Our Company

Grain Milling

Oats processing follows the following procedure.

Cleaning and sizing

The oats from the silos are processed through vibrating screens to extract any foreign material.


The oats are then sized by width and length into various grades prior to hulling.


Separation of the outer hull from the inner oat groat is effected by means of centrifugal acceleration. Oats are fed by gravity onto the center of a horizontally spinning disc, which accelerates them towards an outer ring. Groat and hull are separated on impact with this ring. The lighter oat hulls are then aspirated away while the denser oat groats are taken to the next step of processing.


The oat groats then pass through a dry heat treatment.


Following kilning the oats are cut into smaller fractions to enable rolling to produce a range of oat flake thicknesses.  Wholegrain oat flakes do not go through this cutting step.

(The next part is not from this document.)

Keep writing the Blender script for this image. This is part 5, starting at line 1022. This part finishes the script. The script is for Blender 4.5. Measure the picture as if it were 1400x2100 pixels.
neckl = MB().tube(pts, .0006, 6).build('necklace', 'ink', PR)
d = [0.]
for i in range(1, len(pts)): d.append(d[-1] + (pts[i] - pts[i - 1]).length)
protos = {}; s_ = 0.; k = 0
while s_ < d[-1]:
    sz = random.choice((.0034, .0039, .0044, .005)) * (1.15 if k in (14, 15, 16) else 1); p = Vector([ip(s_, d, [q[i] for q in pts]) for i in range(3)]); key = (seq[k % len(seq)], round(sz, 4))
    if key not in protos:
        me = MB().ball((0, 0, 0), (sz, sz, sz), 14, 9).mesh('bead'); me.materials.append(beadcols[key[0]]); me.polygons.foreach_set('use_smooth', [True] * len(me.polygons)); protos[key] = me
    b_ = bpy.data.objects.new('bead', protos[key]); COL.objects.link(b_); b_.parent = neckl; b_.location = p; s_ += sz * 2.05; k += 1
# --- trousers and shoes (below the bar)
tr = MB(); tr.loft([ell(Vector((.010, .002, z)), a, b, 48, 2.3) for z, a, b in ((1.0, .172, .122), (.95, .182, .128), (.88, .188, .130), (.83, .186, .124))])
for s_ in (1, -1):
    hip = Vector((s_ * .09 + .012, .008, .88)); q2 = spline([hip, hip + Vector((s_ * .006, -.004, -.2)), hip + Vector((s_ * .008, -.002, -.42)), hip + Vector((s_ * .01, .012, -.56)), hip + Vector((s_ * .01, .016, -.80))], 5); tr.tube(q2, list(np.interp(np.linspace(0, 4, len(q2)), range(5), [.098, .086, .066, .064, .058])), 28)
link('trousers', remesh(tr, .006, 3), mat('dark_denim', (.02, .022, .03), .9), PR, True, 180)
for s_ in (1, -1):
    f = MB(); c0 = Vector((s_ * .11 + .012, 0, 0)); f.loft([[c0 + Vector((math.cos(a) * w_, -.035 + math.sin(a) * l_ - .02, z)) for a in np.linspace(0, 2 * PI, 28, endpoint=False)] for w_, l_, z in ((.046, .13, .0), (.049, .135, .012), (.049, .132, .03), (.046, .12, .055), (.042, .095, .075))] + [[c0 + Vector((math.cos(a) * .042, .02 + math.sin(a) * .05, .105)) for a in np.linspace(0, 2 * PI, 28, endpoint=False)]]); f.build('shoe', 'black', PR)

Prior to rolling the cut groat is steam cooked at temperatures around 100 degrees C to increase the moisture content and increase the elasticity of the cut groat which enables flakes to be produced.

Final processing

  • Flaking. This process uses two large smooth rolls spinning at the same speed in opposite directions at a controlled distance. Oat flakes, also known as Rolled Oats, have many different sizes, thicknesses, and other characteristics depending on the size of oat groat passed between the rolls. Typically, two sizes of steel cut oats are used to make Scotch, and Rolled Oats, whereas whole oat groats are used to make Traditional Whole Grain. Oat flakes typically range from a thickness of 0.35mm to 1.2mm.
  • Drying. After flaking the oat flakes are dryed to around 11% moisture prior to packing.
  • Packing. Oats are packed on automatic packing machines.

Oat Bran milling

This process takes the oat groats through several roll stands that flatten and separate the bran from the flour (endosperm). The two separate products (flour and bran) get sifted through a gyrating sifter screen to further separate them.